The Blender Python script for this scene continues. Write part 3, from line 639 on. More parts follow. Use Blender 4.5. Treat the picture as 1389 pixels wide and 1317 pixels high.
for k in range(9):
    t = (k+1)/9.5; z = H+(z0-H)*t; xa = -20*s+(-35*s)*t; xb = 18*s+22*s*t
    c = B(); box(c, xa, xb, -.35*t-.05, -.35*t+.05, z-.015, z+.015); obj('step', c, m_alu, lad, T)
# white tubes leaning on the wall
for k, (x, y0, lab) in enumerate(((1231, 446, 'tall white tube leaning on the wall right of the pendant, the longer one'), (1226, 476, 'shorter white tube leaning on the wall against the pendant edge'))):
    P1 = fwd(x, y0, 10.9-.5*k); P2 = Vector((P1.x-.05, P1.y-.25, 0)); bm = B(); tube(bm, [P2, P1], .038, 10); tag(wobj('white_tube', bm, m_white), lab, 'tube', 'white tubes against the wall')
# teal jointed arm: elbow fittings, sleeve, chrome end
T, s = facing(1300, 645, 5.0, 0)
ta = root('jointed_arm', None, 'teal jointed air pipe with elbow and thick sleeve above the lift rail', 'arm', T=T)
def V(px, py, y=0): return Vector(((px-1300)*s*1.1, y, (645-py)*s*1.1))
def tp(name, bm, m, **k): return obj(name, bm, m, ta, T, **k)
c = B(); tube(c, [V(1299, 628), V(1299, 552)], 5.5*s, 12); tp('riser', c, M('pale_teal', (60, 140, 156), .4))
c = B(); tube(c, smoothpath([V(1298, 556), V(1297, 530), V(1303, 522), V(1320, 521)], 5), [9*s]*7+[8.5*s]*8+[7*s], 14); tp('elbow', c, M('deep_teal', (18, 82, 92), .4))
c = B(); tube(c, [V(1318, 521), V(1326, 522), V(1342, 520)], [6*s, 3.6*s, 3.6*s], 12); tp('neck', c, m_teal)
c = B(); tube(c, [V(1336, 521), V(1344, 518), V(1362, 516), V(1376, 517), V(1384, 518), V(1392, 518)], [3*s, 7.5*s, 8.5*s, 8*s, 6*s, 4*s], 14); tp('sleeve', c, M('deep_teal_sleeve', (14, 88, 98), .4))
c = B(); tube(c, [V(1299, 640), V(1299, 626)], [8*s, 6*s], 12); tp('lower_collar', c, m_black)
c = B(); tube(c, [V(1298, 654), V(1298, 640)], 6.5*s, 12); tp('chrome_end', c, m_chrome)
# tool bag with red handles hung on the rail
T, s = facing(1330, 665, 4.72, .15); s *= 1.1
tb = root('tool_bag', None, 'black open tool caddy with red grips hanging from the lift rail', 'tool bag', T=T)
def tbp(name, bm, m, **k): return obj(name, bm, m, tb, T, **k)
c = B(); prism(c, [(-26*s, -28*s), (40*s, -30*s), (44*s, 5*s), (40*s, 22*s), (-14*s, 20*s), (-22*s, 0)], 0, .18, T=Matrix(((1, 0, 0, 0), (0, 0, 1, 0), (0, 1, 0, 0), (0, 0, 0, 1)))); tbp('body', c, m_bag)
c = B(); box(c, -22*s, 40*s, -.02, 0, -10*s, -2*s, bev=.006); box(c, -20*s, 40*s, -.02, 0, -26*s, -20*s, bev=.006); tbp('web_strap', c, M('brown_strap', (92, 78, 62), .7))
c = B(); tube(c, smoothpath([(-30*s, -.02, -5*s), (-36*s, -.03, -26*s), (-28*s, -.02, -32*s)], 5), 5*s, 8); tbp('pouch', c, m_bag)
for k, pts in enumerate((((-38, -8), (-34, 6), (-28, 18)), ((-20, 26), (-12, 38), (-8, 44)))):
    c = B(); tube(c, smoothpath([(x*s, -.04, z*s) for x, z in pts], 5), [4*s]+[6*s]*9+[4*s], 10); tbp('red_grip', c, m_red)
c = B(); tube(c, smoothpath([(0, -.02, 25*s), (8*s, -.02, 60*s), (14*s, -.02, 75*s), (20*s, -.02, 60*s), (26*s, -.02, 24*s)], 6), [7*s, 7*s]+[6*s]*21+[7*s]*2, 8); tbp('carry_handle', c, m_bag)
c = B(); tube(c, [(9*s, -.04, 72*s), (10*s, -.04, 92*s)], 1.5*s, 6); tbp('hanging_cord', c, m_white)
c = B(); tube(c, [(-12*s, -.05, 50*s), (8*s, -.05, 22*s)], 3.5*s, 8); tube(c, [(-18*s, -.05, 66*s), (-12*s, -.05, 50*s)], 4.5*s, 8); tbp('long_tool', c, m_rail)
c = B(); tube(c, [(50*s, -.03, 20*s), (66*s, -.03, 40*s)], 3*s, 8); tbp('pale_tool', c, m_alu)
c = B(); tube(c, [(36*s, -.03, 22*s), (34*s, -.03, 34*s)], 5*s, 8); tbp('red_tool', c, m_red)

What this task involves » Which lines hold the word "from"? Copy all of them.

Written response »
The Blender Python script for this scene continues. Write part 3, from line 639 on. More parts follow. Use Blender 4.5. Treat the picture as 1389 pixels wide and 1317 pixels high.
tb = root('tool_bag', None, 'black open tool caddy with red grips hanging from the lift rail', 'tool bag', T=T)